Six months into the unrest that has plunged Hong Kong into chaos, this weekend saw a brief calm as the district elections commenced. A record number of voters braced long queues and sweltering heat on Sunday, translating a complex mix of emotions into ballots.
The elections – usually considered a low-level affair whereby candidates are elected to handle community matters in the city's 18 districts – saw a shift toward pan-democratic control.
A reversal driven by HK youth
Voters turned out in droves to the tune of over 2.94 million – that's 390,000 more than the number in the last elections four years ago – hitting a record turnout rate of 71.2 percent. Back in 2015, only 47 percent showed up. Now, "pan-democracy" parties have scooped up 377 out of the 452 elected seats, up from 124.
The results mean that pan-democrats will not only have a greater say over the day-to-day affairs of their respective districts but also occupy more seats on the election committee that chooses the city's chief executive.
Behind this reversal is a young force that constituted a majority of the new voters. Younger Hong Kong residents have traditionally been less likely to participate in politics compared with older voters. But this time, a lot of them, including those returning from the UK, Singapore and France, flocked to the 600 polling stations. Regina Ip, a Cabinet member and a pro-establishment leader, told The New York Times that she was surprised to see so many young voters this time.
In the name of 'democracy and freedom'
Many of the young voters, who claim they are pursing the "democracy" in this city which used to be under British rule and highly influenced by Western opinion, unwittingly sided with the rioters, whose actions have turned Hong Kong into an abyss.
Since June, violent street protests have dominated Hong Kong society due to a now withdrawn extradition bill. Rioters have even managed to outdo the more striking Yellow Vesters sweeping France and other populist movements in the West, leading to a watershed unseen in the modern history of dissent.

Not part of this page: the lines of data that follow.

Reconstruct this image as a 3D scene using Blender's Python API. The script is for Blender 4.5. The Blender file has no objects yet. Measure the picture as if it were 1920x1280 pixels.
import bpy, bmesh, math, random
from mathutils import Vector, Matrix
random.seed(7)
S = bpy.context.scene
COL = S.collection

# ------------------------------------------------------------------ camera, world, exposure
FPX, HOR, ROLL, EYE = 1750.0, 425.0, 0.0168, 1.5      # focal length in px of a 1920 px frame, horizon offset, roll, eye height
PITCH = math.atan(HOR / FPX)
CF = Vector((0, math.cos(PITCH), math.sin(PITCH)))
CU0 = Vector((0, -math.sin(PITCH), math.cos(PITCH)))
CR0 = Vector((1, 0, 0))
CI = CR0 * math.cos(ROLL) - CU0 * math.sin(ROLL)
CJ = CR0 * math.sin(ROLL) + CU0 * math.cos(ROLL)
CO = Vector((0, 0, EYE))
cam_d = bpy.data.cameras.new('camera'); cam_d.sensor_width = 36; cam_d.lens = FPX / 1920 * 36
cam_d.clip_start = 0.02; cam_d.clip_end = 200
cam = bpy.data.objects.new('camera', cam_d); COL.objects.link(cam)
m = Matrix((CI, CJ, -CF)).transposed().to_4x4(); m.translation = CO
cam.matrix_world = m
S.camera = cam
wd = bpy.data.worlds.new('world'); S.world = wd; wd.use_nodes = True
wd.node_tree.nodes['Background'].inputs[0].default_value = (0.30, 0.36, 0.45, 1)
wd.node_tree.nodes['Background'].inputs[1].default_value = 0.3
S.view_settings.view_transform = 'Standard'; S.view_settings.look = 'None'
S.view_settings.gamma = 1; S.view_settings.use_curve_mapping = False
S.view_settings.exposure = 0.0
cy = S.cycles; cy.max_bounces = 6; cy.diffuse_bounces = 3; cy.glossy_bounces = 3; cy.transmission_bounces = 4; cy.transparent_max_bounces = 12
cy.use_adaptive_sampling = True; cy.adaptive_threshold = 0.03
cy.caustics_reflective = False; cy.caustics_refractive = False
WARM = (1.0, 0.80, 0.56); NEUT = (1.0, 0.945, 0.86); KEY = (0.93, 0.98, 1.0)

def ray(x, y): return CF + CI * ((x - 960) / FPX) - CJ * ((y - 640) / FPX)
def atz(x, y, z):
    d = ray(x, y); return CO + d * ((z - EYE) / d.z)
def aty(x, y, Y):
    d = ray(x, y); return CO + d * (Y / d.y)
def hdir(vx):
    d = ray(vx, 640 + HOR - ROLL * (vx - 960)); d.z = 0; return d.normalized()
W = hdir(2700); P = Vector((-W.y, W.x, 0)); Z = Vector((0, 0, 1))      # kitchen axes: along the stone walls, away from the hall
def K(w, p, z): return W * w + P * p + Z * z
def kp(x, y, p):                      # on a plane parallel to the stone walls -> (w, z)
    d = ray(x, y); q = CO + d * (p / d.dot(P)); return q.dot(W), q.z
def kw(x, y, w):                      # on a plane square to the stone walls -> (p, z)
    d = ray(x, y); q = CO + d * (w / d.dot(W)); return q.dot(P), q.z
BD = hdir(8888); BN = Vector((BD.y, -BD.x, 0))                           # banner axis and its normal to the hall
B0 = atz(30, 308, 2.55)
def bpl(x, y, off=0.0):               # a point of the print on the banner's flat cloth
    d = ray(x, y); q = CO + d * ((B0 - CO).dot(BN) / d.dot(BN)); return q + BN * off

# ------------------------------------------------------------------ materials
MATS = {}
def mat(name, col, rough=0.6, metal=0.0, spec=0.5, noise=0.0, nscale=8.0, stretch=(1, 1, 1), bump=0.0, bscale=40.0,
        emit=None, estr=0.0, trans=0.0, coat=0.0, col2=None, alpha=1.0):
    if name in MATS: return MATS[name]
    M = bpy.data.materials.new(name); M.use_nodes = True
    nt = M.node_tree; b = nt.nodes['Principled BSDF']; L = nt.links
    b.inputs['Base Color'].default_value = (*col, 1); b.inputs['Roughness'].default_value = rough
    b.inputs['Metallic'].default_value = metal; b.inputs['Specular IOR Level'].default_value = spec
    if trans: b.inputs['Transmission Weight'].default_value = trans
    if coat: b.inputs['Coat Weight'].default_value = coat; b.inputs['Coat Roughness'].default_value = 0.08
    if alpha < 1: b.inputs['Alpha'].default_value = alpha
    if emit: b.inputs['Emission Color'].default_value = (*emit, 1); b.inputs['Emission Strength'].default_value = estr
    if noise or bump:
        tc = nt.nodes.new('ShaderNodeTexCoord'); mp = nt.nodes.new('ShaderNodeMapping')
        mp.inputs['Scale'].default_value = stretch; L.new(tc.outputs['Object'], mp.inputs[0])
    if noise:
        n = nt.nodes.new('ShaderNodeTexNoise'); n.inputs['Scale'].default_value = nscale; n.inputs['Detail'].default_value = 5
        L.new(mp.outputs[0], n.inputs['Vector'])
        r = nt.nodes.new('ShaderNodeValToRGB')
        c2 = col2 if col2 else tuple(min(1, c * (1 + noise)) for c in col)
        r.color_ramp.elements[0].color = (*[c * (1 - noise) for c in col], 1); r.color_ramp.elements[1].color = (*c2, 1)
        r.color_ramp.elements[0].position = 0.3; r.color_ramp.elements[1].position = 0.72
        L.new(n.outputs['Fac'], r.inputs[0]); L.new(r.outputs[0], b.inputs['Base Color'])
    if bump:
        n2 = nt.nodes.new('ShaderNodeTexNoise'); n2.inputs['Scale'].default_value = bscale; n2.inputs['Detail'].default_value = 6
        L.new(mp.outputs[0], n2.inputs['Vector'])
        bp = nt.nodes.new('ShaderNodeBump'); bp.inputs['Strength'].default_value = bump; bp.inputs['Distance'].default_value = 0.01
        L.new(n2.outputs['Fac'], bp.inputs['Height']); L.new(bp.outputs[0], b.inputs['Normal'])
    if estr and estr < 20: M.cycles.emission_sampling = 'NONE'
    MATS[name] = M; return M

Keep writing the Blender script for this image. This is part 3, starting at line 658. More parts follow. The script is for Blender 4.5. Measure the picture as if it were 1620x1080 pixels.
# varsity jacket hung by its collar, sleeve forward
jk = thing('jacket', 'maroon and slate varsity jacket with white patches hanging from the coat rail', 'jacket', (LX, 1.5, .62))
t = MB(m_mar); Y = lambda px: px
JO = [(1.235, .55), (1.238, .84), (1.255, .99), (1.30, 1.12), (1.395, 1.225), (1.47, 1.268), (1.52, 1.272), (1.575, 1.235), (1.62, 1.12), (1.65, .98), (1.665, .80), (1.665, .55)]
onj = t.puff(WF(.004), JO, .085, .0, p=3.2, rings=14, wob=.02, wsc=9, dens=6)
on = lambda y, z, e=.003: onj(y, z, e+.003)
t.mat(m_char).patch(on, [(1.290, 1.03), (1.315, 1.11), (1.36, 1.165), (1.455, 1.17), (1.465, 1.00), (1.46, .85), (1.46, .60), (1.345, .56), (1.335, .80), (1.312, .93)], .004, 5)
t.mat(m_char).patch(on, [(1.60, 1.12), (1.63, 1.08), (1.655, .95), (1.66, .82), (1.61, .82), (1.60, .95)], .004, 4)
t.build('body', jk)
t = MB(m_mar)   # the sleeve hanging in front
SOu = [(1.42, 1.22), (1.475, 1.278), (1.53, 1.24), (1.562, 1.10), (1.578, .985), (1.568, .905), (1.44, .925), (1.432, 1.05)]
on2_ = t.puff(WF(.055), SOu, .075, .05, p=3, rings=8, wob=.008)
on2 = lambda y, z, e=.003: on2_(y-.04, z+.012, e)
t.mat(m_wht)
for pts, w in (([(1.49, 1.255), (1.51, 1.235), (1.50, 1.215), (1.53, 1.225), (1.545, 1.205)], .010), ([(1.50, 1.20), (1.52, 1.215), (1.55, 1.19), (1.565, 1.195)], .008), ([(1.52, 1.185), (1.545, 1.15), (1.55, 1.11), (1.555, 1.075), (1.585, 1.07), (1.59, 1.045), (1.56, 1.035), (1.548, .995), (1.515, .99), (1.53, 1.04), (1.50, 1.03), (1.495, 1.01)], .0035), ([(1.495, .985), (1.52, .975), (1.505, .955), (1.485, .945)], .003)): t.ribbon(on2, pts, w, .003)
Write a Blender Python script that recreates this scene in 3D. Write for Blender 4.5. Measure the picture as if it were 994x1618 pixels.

The most notable is the level of brazenness that the young crowds have exhibited behind masks as they behave unscrupulously in the name of "freedom and democracy." The anonymity gives these youngsters a free pass to enforce mob rule on anyone who don't follow their vision.
In the past fortnight alone, a group of mostly young radicals stormed the Hong Kong Polytechnic University and barricaded themselves inside the Kowloon campus. The protesters trashed hallways, smashed facilities and transformed classrooms into DIY armories stocked with Molotov cocktails, catapults as well as other deadly weapons.
Radical protesters attack police officers in Tsuen Wan, western New Territories of Hong Kong, China, August 25, 2019. /Xinhua Photo
In the Chinese University of Hong Kong, protesters turned the campus into what the police called a "weapons factory." At a press conference, Chief Superintendent John Tse Chun-chung said the protesters used medieval weapons like bows and arrows and javelins to target police officers.
"Those same 'peaceful demonstrators' are such a threat to the safety of an entire university campus of more than 15,000 students, that they had to completely cancel many university operations for several days," wrote Nick Sukie, a U.S. student studying computer science and economics at the Hong Kong University of Science and Technology, on the question-and-answer website Quora. "I do not support the protesters in their approach."
When prestigious institutions that host the world's best and brightest minds instantly become a portal to unleash "Armageddon," is democracy still at work?
Edmund Burke, an 18th-century Anglo-Irish statesman, championed "a manly, moral, regulated liberty." History proves that his "ordered liberty" philosophy where freedom is anchored in a transcendent moral order is pertinent.
Without self-control and morality, Hong Kong society has lost its order and is no longer fit to claim their acts are just for freedom.
A vestige of hope?
Overall, the district council elections went smoothly, though they were interlaced with minor nuisances caused by anti-government forces on social media platforms. It ran counter to a slew of media predictions and signaled that most young voters are longing for peace. Given this consensus with the central government, things may not worsen quickly, as feared by experts.
Furthermore, the pro-establishment camp has won 40 percent of the electorate against the backdrop of the social unrest.
It's sad to see that violence, which created cohesion in the case, played a role in precipitating youth political engagement in Hong Kong, but hopefully once they're fully immersed in politics, they will have a well-informed understanding of democracy, freedom and order.
The months-long protests make both the central government and the SAR government accelerate to seek effective solutions to the plight of the Hong Kong youth – a worsening wealth gap, salary stagnation, and poor housing conditions, among a range of other social ills.
Since Hong Kong's return to the motherland in 1997, the textbooks have been very much anti-China. The lack of patriotic education coupled with a pale narrative of China's economic miracle have failed to shape their national identity.
"Now suddenly with all these other economic problems, the young people have been very much influenced by social media, I would use the word 'brainwashed,' to be anti-government and anti-establishment and anti-China," said Annie Wu Suk-ching, daughter of the founder of Maxim's Caterers, to CGTN during an interview earlier this month.
The government has now realized the conundrum and is working on solving it, which will probably take years.
Neither violence nor rancor deriving from populist sentiments will ultimately win. You can only win when you retain dignity.